Nem oito, nem oitenta. Tudo com conta, peso e medida. Temos boa imprensa desportiva, temos canais dedicados, que gosto de acompanhar e até de colaborar num contexto de legítima e sã rivalidade. Mas não transformem canais generalistas e noticiosos em albergues da futebolândia.

2 - No campeonato, duas jornadas apenas e alguns pontos curiosos. A começar pelas arbitragens sem grandes polémicas, ainda que certos programinhas de confronto para entreter a populaça vejam lances vezes sem conta com critérios variados em função das preferências. Em segundo lugar, os penáltis assinalados tendo por fundamento um braço, antebraço ou variantes. Deparamos com uma grande confusão: O Conselho de Arbitragem recomendou que os penáltis resultantes de bola nos braços e mãos só deveriam ser assinalados quando houver intencionalidade (elemento altamente subjectivo) no seu movimento. Mas, agora, verifico que está a ser assinalada a falta desde que haja aumento da volumetria do corpo do jogador. Em que ficamos, afinal? Referindo-me, em particular, ao que foi marcado a favor do Belenenses e, ao cair do pano, ao Porto, reconheço alguma coerência da arbitragem (ainda que não tenha visto a intencionalidade, em especial na falta do jogador do Belenenses que estava a um metro do rematador e de costas voltadas!). Apetece-me perguntar se não será melhor alguns jogadores serem especializados em atirar para os braços de adversários na grande-área, em vez de alvejar a baliza? Ou, então, transformar os defensores em manetas provisórios ou jogar com uma camisa de forças com braços cingidos ao corpo. É que agora tanto faz jogar com o braço na bola propositadamente, como deixar a bola bater no braço inadvertidamente. De frente ou de costas. Com a bola a ser chutada a meio metro, como a 10 metros. Com o bracinho a 15 cm do peito, como em posição de ‘asas abertas’. Com a bola a bater no braço quando o jogador o tenta evitar, como quando o jogador tenta cortar a jogada. Até anatomicamente, continuamos a dizer «mão na bola» quando é muito menos comum do que o braço e antebraço. Podem dizer-me que assim as regras são mais facilmente equitativas e objectivas (o que carece de prova, como certamente, ao longo das jornadas iremos verificando). Com o argumento pretensamente objectivo dos árbitros e VAR, o futebol perde na capacidade humana de ser ajuizado. Por que não pôr um infalível computador-robot a julgar estes lances e libertar a intervenção humana?

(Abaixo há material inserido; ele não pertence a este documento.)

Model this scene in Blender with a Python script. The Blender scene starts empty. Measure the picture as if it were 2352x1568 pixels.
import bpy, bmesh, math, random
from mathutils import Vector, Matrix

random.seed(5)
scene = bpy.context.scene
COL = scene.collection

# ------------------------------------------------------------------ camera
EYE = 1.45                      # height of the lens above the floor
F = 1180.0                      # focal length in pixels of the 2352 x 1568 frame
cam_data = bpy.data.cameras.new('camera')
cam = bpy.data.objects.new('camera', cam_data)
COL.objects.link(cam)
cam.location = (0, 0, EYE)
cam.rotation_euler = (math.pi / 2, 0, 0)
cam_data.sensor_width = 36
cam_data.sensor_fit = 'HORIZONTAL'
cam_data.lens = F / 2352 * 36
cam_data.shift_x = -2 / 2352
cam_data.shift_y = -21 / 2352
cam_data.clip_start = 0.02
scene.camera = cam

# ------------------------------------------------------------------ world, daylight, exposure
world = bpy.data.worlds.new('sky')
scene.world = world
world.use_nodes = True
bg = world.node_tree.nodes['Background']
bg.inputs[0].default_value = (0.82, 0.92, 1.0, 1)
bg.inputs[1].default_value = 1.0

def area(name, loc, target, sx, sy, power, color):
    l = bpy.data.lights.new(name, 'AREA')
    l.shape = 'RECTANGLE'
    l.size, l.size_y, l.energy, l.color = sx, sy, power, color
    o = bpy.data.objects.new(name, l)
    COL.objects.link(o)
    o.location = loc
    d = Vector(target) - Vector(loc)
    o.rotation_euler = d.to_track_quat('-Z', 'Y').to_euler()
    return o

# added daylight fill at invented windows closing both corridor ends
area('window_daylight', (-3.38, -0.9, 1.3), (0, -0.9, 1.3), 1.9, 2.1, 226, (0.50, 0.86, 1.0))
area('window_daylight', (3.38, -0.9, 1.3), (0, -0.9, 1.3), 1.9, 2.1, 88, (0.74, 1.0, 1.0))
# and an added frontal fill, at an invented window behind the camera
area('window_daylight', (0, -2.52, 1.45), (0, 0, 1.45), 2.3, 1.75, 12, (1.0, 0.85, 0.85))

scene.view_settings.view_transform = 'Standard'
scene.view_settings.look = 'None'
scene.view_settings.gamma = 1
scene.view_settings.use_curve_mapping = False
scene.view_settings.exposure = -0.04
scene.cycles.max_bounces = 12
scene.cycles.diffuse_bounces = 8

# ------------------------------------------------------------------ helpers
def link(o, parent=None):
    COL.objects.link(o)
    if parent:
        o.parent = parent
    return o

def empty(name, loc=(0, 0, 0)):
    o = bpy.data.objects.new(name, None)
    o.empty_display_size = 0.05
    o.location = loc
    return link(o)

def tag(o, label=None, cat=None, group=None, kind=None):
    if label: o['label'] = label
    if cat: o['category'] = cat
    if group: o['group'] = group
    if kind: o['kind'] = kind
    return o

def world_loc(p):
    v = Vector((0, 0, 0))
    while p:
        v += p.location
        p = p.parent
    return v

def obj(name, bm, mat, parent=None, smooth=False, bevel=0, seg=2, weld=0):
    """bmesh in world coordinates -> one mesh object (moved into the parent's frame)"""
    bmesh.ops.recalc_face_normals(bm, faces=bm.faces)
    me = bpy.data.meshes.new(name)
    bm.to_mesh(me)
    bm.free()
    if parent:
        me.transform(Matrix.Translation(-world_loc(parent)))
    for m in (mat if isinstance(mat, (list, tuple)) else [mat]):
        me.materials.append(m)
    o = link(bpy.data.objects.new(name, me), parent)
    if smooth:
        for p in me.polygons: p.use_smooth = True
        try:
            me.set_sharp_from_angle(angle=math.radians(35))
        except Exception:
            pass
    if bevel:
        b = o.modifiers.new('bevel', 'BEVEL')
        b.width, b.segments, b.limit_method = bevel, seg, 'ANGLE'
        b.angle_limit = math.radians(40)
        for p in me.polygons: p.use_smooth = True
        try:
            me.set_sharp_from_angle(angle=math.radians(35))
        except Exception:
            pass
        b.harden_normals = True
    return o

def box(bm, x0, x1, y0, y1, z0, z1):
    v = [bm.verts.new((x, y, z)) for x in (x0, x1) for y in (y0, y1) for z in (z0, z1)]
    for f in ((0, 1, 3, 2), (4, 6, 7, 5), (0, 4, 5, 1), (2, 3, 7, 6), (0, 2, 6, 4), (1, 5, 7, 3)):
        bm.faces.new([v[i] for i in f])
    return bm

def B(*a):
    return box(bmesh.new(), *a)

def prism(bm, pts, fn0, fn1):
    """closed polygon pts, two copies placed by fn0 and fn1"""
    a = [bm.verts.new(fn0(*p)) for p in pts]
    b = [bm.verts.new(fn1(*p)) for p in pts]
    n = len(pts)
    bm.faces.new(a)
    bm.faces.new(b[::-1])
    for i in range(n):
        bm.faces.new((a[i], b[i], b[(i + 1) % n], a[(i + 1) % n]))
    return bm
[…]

3 - Duas jornadas que bastaram para os três grandes já estarem isolados na frente, ainda que com a magnífica companhia do Feirense, única equipa que ainda não sofreu golos. Com maior ou menor dificuldade ou brilho, ultrapassaram os seus obstáculos. O Braga, tão precocemente eliminado por uma equipa ucraniana desconhecida na Europa, esteve lá perto, mas a sua defesa está a meter muita água (sempre começando a vencer as partidas, foram 7 golos em 3 jogos!). Pressinto que este vai ser mais um campeonato com poucos pontos perdidos por estas 4 melhores equipas. Tal como se verifica na Europa do futebol, acentua-se o fosso em Portugal. Os três rivais em duas jornadas, marcaram 18 golos, embora sofrendo 6. Tive pena de ver o meu segundo clube, os Belenenses, fora do Restelo, no Jamor num ambiente impessoal, distante, como se estivesse jogando em casa do adversário. O Benfica e o FCP ganharam agora com duas equipas que os haviam derrotado no ano passado. O SCP teve sorte no minuto final em que houve ‘mais penálti’ a favor dos sadinos (e se fosse ao contrário?) do que, há um ano, houve também no fim do jogo contra o Vitória, num penálti assinalado a favor dos leões que lhes garantiu o 1-0. Um ponto interessante destas jornadas, foram algumas (quase) notáveis recuperações: falo do Vitória contra o Benfica, do Santa Clara contra o Sp. Braga (aqui com um precioso empate) e do Belenenses recuperando dois golos de desvantagem e só sucumbindo pela nova jurisprudência ‘penaltista’.